*Required work*.
Compute the number of lines that include the string "Python", then output that number and nothing else.

*Entries*.
_____

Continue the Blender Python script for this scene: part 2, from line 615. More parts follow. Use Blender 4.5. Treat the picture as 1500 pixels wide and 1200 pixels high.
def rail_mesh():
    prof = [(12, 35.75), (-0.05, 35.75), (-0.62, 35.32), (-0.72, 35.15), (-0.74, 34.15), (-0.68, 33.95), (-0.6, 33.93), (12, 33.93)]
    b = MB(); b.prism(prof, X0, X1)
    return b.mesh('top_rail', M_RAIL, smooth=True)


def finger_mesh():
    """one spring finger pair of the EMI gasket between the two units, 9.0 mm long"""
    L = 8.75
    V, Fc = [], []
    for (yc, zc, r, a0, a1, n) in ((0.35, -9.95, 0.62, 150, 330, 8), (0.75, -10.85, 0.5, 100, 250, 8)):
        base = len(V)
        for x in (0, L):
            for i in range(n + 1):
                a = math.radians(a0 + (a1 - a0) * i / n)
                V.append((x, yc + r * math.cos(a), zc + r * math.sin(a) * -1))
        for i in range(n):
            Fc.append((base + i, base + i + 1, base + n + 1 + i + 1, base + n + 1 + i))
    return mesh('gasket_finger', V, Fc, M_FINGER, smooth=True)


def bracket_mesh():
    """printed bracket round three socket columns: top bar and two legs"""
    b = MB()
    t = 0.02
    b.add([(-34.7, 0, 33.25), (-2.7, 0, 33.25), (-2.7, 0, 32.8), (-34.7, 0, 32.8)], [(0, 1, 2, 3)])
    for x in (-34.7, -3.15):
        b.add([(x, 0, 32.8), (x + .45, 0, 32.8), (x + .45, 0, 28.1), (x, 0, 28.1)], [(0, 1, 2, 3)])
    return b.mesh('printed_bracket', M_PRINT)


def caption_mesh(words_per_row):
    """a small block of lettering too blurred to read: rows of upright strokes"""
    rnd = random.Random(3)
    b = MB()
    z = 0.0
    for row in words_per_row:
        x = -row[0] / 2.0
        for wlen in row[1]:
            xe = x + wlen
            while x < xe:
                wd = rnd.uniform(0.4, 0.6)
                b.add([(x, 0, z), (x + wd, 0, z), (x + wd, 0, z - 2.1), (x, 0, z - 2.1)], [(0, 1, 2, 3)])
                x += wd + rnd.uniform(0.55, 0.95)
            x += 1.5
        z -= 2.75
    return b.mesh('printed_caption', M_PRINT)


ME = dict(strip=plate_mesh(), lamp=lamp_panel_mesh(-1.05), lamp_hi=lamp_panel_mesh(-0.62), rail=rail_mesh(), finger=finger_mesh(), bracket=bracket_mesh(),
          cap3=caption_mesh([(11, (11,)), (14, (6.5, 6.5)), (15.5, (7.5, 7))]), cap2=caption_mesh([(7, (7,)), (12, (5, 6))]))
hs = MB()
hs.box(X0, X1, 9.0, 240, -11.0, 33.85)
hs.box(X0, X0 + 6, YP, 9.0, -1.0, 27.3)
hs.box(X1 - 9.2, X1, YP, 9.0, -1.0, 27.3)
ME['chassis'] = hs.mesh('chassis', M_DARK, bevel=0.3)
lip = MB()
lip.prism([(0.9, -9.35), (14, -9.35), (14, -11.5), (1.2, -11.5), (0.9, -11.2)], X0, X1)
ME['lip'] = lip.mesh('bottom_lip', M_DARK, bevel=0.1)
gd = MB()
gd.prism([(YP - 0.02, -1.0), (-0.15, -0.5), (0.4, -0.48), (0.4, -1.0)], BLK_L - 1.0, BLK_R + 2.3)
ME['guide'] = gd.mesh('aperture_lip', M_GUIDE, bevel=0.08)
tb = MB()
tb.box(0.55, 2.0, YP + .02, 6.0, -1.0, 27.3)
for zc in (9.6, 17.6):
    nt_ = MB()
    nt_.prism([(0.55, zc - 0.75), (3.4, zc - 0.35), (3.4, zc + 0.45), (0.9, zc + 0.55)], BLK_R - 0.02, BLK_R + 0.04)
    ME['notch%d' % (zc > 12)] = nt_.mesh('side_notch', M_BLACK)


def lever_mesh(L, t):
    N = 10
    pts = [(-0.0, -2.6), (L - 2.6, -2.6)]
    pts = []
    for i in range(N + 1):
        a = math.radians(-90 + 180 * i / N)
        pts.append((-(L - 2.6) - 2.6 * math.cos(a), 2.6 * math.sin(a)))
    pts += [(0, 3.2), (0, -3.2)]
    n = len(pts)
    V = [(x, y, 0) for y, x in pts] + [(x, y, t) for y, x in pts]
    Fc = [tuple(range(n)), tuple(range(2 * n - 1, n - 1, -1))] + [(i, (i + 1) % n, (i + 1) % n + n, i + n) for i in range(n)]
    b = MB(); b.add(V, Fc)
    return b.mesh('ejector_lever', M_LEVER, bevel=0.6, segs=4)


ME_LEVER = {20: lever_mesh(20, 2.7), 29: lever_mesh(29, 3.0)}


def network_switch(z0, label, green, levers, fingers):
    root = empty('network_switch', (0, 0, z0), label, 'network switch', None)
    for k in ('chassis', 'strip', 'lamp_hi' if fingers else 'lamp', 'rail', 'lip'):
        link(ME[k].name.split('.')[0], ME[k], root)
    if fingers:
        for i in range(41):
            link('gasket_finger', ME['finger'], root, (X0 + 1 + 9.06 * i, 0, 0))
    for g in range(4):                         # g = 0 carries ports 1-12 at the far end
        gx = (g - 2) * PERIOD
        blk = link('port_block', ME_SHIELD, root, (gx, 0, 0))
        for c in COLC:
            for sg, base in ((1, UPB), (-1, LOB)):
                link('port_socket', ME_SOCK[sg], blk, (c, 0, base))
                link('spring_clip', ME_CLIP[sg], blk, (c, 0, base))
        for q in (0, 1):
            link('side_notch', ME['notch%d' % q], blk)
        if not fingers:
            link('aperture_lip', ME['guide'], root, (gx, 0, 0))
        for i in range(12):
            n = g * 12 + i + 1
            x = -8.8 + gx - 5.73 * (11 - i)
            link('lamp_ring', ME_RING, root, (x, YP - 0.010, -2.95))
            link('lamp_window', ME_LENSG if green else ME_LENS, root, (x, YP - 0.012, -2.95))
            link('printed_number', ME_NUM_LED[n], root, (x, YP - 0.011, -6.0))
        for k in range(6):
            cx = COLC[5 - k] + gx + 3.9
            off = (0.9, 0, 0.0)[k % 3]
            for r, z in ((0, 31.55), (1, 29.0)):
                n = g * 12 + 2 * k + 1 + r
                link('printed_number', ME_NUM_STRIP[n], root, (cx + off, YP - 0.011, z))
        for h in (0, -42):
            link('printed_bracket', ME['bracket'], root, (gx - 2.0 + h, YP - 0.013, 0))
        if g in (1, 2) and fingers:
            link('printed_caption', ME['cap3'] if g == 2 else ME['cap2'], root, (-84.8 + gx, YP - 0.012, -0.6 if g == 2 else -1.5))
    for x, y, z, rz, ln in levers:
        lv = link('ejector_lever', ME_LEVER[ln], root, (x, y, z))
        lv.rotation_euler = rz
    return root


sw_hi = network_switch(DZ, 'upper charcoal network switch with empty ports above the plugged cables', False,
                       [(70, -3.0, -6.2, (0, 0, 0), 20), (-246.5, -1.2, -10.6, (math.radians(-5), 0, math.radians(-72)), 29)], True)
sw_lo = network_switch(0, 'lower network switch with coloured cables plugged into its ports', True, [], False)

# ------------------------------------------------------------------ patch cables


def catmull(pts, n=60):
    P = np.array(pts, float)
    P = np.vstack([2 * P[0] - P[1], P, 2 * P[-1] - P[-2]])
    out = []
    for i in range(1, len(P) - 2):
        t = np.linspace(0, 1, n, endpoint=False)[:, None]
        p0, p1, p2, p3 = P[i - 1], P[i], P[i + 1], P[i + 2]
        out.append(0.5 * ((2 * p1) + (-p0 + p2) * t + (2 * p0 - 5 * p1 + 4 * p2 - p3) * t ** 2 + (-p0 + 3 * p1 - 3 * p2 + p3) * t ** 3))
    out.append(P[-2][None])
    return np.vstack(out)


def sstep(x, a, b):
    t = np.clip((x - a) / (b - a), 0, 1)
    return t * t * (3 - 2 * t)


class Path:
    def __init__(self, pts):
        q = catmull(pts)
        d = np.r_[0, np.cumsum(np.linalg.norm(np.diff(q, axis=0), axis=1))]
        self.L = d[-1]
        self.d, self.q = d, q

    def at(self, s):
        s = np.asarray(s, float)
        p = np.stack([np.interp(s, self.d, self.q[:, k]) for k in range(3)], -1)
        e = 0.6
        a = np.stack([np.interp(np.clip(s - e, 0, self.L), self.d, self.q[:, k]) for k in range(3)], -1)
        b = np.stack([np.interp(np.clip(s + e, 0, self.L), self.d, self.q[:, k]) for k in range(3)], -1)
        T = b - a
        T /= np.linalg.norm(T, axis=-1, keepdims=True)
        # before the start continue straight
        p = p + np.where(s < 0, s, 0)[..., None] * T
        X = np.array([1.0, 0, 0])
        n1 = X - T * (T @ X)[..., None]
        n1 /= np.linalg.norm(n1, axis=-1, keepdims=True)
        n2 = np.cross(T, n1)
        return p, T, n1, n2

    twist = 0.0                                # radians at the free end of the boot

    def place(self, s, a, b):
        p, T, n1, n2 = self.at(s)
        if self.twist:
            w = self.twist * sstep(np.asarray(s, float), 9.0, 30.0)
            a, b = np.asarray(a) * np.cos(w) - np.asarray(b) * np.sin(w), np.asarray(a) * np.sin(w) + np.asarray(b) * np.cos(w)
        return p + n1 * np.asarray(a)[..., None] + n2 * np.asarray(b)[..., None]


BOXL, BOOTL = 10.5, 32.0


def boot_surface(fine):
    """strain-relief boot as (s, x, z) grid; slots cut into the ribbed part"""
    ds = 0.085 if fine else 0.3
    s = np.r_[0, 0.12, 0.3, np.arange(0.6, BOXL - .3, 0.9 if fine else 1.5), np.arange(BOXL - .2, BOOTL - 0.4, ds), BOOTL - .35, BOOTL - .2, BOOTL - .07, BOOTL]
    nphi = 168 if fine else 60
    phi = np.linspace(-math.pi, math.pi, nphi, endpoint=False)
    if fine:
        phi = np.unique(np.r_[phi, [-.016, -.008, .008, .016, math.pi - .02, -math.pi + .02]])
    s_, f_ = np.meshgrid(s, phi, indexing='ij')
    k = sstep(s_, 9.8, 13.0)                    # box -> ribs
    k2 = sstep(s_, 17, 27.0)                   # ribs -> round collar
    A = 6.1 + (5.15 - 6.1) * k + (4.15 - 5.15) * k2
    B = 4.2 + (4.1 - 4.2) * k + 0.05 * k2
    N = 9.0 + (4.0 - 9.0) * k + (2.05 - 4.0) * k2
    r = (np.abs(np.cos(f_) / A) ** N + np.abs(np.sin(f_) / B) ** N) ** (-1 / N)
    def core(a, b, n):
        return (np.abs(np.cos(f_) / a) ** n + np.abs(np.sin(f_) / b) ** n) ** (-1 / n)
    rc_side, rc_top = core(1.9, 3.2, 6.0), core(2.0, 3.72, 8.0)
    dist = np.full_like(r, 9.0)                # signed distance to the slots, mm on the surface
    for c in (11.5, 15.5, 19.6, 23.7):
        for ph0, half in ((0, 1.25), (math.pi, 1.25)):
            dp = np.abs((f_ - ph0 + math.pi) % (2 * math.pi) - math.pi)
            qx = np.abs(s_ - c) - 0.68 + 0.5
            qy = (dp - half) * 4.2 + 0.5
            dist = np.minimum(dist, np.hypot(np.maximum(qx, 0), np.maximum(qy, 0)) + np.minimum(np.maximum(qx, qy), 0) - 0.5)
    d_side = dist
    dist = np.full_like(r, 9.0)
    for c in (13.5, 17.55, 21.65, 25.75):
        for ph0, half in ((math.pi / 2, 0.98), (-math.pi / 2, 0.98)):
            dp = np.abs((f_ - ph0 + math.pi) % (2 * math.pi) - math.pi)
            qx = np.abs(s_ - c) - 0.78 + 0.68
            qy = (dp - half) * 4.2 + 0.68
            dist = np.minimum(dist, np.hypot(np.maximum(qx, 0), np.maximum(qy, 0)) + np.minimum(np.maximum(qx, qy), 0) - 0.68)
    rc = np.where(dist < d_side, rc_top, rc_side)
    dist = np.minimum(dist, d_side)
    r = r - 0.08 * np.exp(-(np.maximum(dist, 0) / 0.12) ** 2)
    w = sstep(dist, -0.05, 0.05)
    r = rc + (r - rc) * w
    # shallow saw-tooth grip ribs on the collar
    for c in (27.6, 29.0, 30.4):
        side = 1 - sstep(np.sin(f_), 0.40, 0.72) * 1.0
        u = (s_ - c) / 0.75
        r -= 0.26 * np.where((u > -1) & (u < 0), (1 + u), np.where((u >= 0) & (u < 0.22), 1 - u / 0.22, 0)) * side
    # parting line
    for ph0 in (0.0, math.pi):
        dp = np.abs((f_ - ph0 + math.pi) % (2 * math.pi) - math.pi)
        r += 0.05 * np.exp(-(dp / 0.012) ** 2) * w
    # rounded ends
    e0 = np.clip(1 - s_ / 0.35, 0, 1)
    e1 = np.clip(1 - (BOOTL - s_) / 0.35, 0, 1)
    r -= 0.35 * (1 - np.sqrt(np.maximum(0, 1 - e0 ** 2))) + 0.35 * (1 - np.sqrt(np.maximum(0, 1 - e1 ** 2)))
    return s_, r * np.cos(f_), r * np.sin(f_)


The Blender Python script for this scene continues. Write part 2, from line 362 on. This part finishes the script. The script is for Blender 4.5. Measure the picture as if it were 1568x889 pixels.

_____

*Task result*.
2